INSTRUCTION: Return a copy of every line in the records that includes the word "Blender".

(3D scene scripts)
════
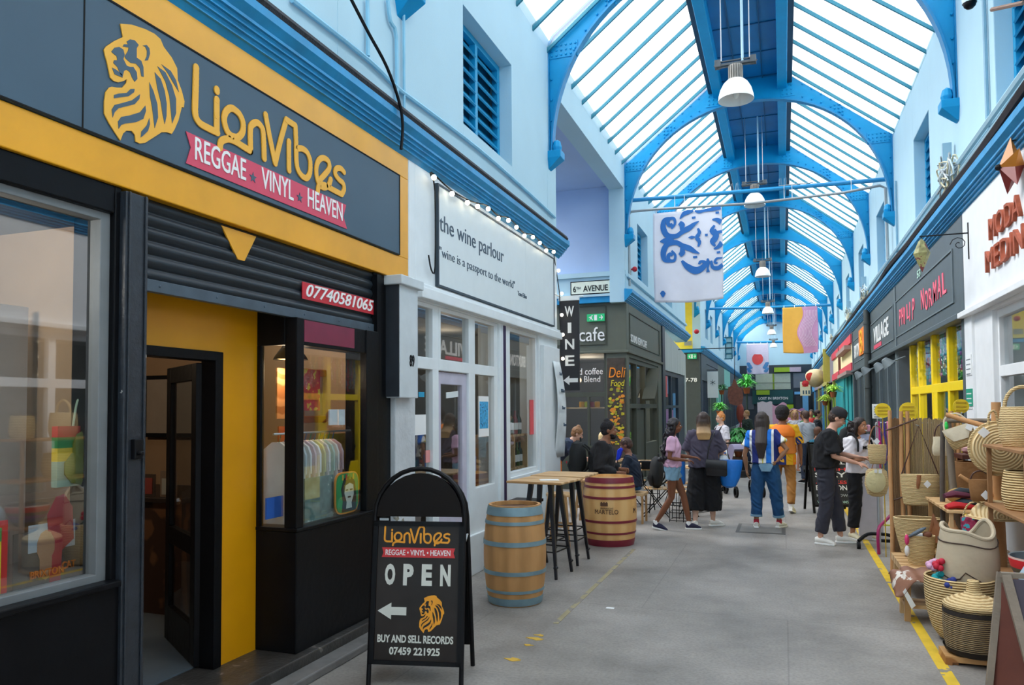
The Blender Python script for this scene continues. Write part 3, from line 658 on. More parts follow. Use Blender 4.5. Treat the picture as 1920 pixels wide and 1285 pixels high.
# lion board with rasta stripes
g = world_thing('lion_face_board', 'green board with a black and white face and orange edge leaning in the display bay', 'board', (-3.17, 5.0, .955))
p, q = at(627, 888, X=-3.16), at(671, 966, X=-3.16); yc = (p.y+q.y)/2; zc = (p.z+.96)/2; hw = (q.y-p.y)/2; hh = (p.z-.96)/2
def sq(a, e=4.5): return [(yc+hw*a*math.copysign(abs(math.cos(t))**(2/e), math.cos(t)), zc+hh*a*math.copysign(abs(math.sin(t))**(2/e), math.sin(t))) for t in [2*PI*i/28 for i in range(28)]]
b = MB(); b.prism(sq(1), (-3.165, 0, 0), (0, 1, 0), (0, 0, 1), (.012, 0, 0)); b.build('edge', flat('e7963c'), g)
b = MB(); b.prism(sq(.93), (-3.1529, 0, 0), (0, 1, 0), (0, 0, 1), (.003, 0, 0)); b.build('green_face', flat('2f9a52'), g)
b = MB()
b.prism([(yc+hw*x, zc+hh*z) for x, z in ((-.5, -.9), (.7, -.9), (.75, -.2), (.6, .5), (.2, .8), (-.3, .7), (-.55, .2), (-.4, -.4))], (-3.1498, 0, 0), (0, 1, 0), (0, 0, 1), (.002, 0, 0)); b.build('black_mane', flat('1c211e'), g)
b = MB(); b.prism([(yc+hw*x, zc+hh*z) for x, z in ((-.15, -.75), (.35, -.75), (.3, -.5), (.5, -.1), (.45, .35), (.15, .45), (-.2, .35), (-.3, 0), (-.1, -.45))], (-3.1476, 0, 0), (0, 1, 0), (0, 0, 1), (.002, 0, 0)); b.build('pale_face', flat('ccd2c4'), g)
b = MB(); b.box(-3.146, yc-.2*hw, zc+.1*hh, -3.144, yc+0*hw, zc+.16*hh); b.box(-3.146, yc+.15*hw, zc+.1*hh, -3.144, yc+.38*hw, zc+.16*hh); b.box(-3.146, yc-.02*hw, zc-.25*hh, -3.144, yc+.22*hw, zc-.18*hh); b.build('eyes_and_mouth', flat('1c211e'), g)
b = MB()
for i, c in enumerate(('d8b23a', 'b8402c', '4d8a3c', 'd8b23a')): b.box(-3.146, yc+hw*(-.5+.3*i), zc+hh*.62, -3.1455, yc+hw*(-.38+.3*i), zc+hh*.88, i)
b.build('top_stripes', [flat('d8b23a'), flat('b8402c'), flat('4d8a3c'), flat('d8b23b')], g)
# shirt rail with shirts on hangers
g = world_thing('clothes_rail', 'thin steel rail holding shirts in the display bay', 'rail', (-3.5, 4.7, 1.72)); zr = at(565, 812, X=-3.32).z
b = MB(); b.tube([(-3.32, 4.30, zr), (-3.32, 5.28, zr-.0)], .008, 6); b.build('rail', silver, g)
SH = ['e8e8e4', 'd8dcdc', 'f0f0ec', 'c7cfd0', 'eceae4', 'dcc8cc', 'f2f2ee', 'd9d49c', 'e4e4e0', 'c9dccc', 'e9e2da', 'cfb0b0']
for i, c in enumerate(SH):
    y = 4.38+i*.06; g = world_thing('hanging_shirt', 'pale shirt, %s from the narrow side pane on the bay rail' % (ORDW[i]), 'shirt', (-3.32, y, zr), group='shirts on the bay rail')
    b = MB(); zt = zr-.06
    pr = [(-.06, 0), (-.20, -.06), (-.27, -.22), (-.21, -.25), (-.18, -.16), (-.18, -.62), (.18, -.62), (.18, -.16), (.2, -.24), (.2, -.1), (.16, -.04), (.06, 0)]
    b.prism(pr, (-3.36, y, zt), (.6, 0, 0), (0, 0, 1), (0, .022, 0)); b.build('shirt_body', flat(c), g, bevel=.004)
    b = MB(); b.tube([(-3.32, y+.01, zr+.005), (-3.34, y+.01, zt)], .004, 4); b.build('hanger', flat('2f4f7a' if i % 2 else '3a7a4a'), g)
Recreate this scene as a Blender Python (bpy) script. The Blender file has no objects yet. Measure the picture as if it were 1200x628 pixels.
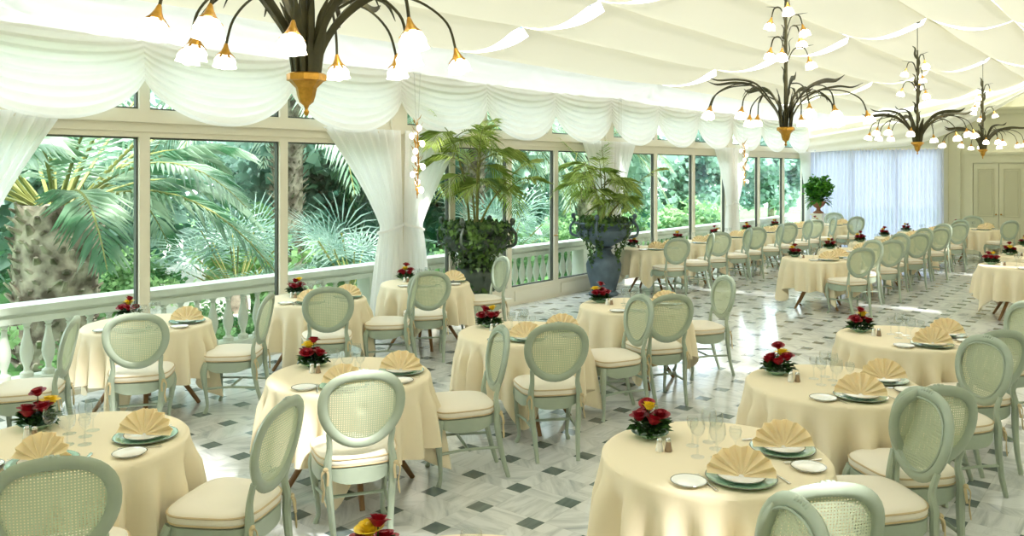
import bpy, math, random
from math import sin, cos, pi, radians as R
from mathutils import Vector, Matrix

S = bpy.context.scene
COL = S.collection

# ---------------------------------------------------------------- camera, world, sun, exposure
cam_d = bpy.data.cameras.new('camera'); cam = bpy.data.objects.new('camera', cam_d); COL.objects.link(cam)
S.camera = cam
cam.location = (0, 0, 2.10)
cam.rotation_euler = (R(90), 0, R(38.5))
cam_d.sensor_width = 36; cam_d.lens = 36 * 975 / 1200
cam_d.shift_y = -(314 - 200) / 1200
cam_d.clip_start = 0.05; cam_d.clip_end = 300

world = bpy.data.worlds.new('world'); S.world = world; world.use_nodes = True
bg = world.node_tree.nodes['Background']
bg.inputs[0].default_value = (0.80, 0.92, 1.0, 1); bg.inputs[1].default_value = 2.8
sun_d = bpy.data.lights.new('sun', 'SUN'); sun_d.energy = 5.0; sun_d.angle = R(4); sun_d.color = (1, .98, .95)
sun = bpy.data.objects.new('sun', sun_d); COL.objects.link(sun)
sun.rotation_euler = (R(8), R(36), 0)
S.view_settings.view_transform = 'Standard'; S.view_settings.look = 'None'
S.view_settings.gamma = 1; S.view_settings.use_curve_mapping = False
S.view_settings.exposure = 1.04
try:
    S.cycles.use_denoising = True
    S.cycles.max_bounces = 9; S.cycles.diffuse_bounces = 5; S.cycles.glossy_bounces = 3
    S.cycles.transmission_bounces = 6; S.cycles.transparent_max_bounces = 24
    S.cycles.sample_clamp_indirect = 8
    S.cycles.caustics_reflective = False; S.cycles.caustics_refractive = False
except Exception: pass

# ---------------------------------------------------------------- materials
def lin(c):
    return tuple(((v/255)/12.92 if v/255 <= .04045 else ((v/255+.055)/1.055)**2.4) for v in c) + (1,)
def base_mat(name):
    m = bpy.data.materials.new(name); m.use_nodes = True
    nt = m.node_tree; b = nt.nodes['Principled BSDF']
    return m, nt, b
def mat(name, rgb, rough=.5, metal=0, var=.0, scale=8, bump=0, bscale=60, coat=0, sheen=0):
    m, nt, b = base_mat(name)
    c = lin(rgb)
    b.inputs['Base Color'].default_value = c; b.inputs['Roughness'].default_value = rough
    b.inputs['Metallic'].default_value = metal
    if coat: b.inputs['Coat Weight'].default_value = coat
    if sheen: b.inputs['Sheen Weight'].default_value = sheen
    tc = nt.nodes.new('ShaderNodeTexCoord')
    if var:
        n = nt.nodes.new('ShaderNodeTexNoise'); n.inputs['Scale'].default_value = scale; n.inputs['Detail'].default_value = 4
        nt.links.new(tc.outputs['Object'], n.inputs['Vector'])
        r = nt.nodes.new('ShaderNodeValToRGB')
        r.color_ramp.elements[0].position = .3; r.color_ramp.elements[1].position = .7
        r.color_ramp.elements[0].color = tuple(v*(1-var) for v in c[:3])+(1,)
        r.color_ramp.elements[1].color = tuple(min(1, v*(1+var)) for v in c[:3])+(1,)
        nt.links.new(n.outputs['Fac'], r.inputs['Fac']); nt.links.new(r.outputs['Color'], b.inputs['Base Color'])
    if bump:
        n2 = nt.nodes.new('ShaderNodeTexNoise'); n2.inputs['Scale'].default_value = bscale
        nt.links.new(tc.outputs['Object'], n2.inputs['Vector'])
        bp = nt.nodes.new('ShaderNodeBump'); bp.inputs['Strength'].default_value = bump; bp.inputs['Distance'].default_value = .01
        nt.links.new(n2.outputs['Fac'], bp.inputs['Height']); nt.links.new(bp.outputs['Normal'], b.inputs['Normal'])
    return m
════
ANSWER FOR THE TASK:
The Blender Python script for this scene continues. Write part 3, from line 658 on. More parts follow. Use Blender 4.5. Treat the picture as 1920 pixels wide and 1285 pixels high.
Recreate this scene as a Blender Python (bpy) script. The Blender file has no objects yet. Measure the picture as if it were 1200x628 pixels.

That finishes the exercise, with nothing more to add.